## BEGIN MATERIALS PROVIDED

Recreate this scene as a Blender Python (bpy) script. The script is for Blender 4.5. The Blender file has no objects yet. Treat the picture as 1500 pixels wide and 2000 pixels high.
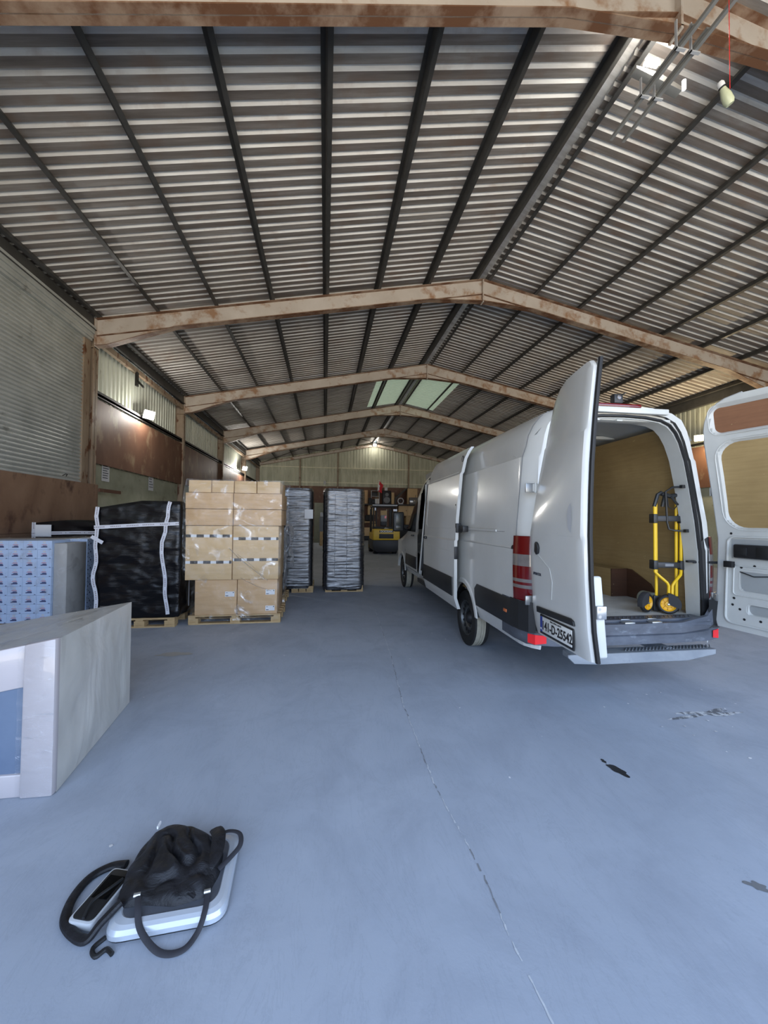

## END MATERIALS PROVIDED
## BEGIN MATERIALS PROVIDED

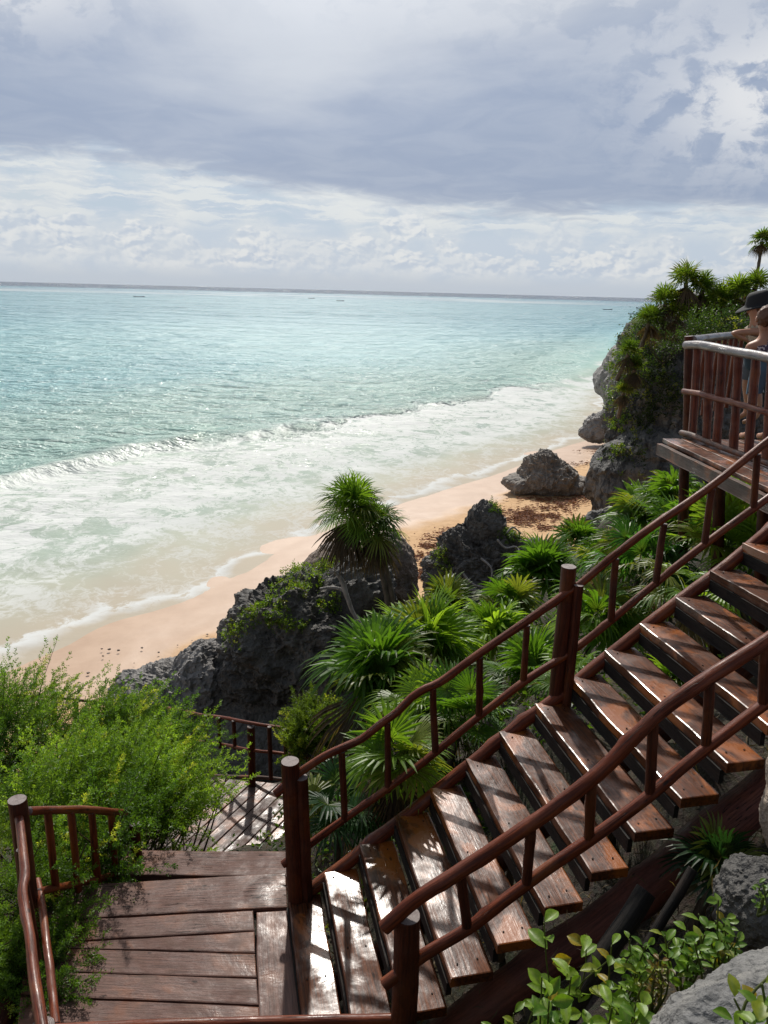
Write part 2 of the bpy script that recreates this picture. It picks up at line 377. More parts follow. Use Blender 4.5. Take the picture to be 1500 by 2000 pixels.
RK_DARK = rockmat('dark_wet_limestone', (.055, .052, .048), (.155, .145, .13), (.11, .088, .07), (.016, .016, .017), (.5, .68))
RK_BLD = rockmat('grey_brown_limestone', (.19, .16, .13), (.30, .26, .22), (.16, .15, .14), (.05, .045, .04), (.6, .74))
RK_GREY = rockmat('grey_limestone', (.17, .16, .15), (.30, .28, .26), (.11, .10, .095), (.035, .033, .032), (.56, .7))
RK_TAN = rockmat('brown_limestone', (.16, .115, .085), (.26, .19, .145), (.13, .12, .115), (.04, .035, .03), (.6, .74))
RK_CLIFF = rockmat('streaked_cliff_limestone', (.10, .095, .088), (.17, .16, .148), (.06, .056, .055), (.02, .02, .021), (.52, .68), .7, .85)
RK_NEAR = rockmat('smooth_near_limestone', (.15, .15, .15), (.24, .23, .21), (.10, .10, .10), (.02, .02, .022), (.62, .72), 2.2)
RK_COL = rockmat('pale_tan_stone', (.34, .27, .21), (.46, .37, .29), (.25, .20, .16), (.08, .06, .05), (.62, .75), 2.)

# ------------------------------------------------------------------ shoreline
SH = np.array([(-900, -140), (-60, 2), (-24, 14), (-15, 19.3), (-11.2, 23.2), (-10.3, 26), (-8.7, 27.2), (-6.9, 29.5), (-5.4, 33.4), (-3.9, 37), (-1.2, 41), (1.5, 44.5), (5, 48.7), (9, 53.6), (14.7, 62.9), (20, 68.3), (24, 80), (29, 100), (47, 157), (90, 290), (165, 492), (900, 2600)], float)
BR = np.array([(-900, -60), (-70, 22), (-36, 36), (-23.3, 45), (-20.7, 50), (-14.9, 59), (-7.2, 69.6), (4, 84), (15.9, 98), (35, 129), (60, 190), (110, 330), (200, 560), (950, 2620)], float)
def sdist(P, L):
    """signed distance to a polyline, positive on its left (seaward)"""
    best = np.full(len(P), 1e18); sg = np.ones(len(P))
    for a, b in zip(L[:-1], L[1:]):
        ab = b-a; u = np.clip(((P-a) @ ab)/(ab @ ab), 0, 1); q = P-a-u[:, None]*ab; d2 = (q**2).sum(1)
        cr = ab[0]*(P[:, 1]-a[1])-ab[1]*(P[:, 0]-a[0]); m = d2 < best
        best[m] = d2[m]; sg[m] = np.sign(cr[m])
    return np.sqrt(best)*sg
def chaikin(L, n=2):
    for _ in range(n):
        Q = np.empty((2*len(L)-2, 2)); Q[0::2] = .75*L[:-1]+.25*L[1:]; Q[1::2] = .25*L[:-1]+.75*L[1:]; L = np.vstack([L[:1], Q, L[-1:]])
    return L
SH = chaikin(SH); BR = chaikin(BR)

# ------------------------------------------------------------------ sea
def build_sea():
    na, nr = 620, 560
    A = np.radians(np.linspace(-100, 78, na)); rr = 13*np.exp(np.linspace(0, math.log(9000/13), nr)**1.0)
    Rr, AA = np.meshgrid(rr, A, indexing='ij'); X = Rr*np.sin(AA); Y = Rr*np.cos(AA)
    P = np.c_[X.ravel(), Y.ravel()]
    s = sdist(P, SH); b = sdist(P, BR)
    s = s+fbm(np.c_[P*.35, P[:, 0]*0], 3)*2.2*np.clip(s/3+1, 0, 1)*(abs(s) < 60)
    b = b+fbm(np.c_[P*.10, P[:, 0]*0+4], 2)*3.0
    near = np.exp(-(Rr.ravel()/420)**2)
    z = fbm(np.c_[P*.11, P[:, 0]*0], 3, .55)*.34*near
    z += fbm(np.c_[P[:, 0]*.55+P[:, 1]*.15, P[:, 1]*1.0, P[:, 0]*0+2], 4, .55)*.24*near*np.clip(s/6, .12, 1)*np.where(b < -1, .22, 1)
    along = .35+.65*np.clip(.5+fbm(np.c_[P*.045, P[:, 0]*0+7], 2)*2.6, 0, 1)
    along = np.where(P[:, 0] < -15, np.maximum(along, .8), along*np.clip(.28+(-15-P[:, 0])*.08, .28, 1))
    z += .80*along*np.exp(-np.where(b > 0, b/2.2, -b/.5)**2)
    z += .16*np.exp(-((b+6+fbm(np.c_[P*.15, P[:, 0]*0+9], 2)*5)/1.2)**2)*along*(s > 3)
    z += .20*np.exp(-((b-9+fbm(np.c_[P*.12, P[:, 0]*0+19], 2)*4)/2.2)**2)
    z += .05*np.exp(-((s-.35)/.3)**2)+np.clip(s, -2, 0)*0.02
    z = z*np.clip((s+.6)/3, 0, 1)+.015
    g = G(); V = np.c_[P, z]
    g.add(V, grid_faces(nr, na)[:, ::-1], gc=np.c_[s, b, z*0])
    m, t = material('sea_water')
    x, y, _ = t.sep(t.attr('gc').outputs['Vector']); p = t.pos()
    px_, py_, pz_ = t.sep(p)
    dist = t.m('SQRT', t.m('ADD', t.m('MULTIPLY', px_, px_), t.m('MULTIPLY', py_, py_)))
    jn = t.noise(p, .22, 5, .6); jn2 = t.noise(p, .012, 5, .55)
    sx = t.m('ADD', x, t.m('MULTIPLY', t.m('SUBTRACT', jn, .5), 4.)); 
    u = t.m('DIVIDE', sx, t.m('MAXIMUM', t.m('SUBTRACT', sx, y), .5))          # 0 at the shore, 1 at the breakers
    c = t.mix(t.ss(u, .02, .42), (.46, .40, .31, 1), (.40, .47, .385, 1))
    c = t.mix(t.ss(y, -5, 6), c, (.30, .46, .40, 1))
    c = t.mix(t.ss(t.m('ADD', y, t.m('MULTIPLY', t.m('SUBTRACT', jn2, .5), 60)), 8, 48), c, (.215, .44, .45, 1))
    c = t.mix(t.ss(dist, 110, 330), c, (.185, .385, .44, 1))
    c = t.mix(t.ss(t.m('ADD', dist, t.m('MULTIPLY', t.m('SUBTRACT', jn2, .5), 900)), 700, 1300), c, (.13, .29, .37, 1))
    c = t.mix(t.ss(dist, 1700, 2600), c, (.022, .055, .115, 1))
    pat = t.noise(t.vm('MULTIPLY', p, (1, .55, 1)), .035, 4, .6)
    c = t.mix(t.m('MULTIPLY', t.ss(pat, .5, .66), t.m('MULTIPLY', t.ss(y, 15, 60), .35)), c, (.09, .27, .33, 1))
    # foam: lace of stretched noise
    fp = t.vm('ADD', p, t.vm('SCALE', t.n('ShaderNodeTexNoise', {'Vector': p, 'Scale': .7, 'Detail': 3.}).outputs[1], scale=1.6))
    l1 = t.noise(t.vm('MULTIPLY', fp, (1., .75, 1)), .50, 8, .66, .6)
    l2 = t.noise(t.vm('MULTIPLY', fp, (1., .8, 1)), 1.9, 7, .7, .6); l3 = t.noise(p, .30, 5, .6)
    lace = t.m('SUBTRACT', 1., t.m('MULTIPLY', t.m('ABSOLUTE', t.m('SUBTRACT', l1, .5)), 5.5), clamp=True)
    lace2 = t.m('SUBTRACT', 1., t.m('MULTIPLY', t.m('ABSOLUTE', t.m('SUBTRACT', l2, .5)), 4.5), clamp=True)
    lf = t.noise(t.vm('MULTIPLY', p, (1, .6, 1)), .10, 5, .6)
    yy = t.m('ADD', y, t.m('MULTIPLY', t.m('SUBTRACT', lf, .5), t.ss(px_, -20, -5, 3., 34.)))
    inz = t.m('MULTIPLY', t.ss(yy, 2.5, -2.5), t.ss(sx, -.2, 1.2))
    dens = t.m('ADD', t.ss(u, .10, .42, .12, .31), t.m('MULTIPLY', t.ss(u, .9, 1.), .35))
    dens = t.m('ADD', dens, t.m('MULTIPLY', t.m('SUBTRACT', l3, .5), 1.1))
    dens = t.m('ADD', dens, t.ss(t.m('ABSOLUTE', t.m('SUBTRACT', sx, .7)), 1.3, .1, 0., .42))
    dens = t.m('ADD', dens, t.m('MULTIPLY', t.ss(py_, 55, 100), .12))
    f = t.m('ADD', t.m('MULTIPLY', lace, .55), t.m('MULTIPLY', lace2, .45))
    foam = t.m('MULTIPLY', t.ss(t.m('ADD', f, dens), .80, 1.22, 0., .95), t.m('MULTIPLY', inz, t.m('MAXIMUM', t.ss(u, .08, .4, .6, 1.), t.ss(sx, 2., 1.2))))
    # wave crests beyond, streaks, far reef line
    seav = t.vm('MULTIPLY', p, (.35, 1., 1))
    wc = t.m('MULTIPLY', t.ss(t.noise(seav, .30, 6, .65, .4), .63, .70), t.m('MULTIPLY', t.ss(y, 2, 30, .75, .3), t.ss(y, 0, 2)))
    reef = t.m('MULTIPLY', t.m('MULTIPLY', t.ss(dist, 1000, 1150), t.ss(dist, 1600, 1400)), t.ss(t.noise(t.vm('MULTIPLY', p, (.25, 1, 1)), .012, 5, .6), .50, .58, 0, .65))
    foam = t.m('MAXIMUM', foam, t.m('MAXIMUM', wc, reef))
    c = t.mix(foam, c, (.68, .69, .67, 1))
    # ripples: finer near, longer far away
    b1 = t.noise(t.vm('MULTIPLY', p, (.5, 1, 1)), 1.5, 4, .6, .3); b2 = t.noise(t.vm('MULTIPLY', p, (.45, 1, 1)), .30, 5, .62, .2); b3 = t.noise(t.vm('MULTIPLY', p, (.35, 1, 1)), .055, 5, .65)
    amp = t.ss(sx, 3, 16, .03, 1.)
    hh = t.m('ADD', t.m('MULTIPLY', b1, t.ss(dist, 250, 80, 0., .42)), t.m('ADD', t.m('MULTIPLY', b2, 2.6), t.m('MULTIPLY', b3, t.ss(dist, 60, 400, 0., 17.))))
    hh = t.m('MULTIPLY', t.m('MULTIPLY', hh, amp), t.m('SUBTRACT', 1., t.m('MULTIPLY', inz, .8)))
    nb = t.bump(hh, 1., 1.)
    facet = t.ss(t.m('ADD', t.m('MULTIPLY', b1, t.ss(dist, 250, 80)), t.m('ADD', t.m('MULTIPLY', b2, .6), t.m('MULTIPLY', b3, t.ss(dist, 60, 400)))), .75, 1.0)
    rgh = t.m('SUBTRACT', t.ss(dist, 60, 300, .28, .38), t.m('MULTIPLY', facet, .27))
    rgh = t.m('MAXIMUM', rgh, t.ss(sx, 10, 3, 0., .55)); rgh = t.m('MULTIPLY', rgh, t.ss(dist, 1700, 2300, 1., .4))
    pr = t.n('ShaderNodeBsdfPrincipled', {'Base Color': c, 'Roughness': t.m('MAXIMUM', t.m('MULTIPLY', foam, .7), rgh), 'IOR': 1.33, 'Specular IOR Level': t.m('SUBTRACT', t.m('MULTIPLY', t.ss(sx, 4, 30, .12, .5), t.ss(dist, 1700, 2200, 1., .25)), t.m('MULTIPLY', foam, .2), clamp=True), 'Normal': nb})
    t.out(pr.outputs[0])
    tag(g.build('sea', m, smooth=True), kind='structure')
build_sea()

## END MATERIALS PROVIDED

» **DIRECTIVE**
Filter lines by "this" and return each hit.

» **RESPONSE TO THE EXERCISE**
Recreate this scene as a Blender Python (bpy) script. The script is for Blender 4.5. The Blender file has no objects yet. Treat the picture as 1500 pixels wide and 2000 pixels high.
Write part 2 of the bpy script that recreates this picture. It picks up at line 377. More parts follow. Use Blender 4.5. Take the picture to be 1500 by 2000 pixels.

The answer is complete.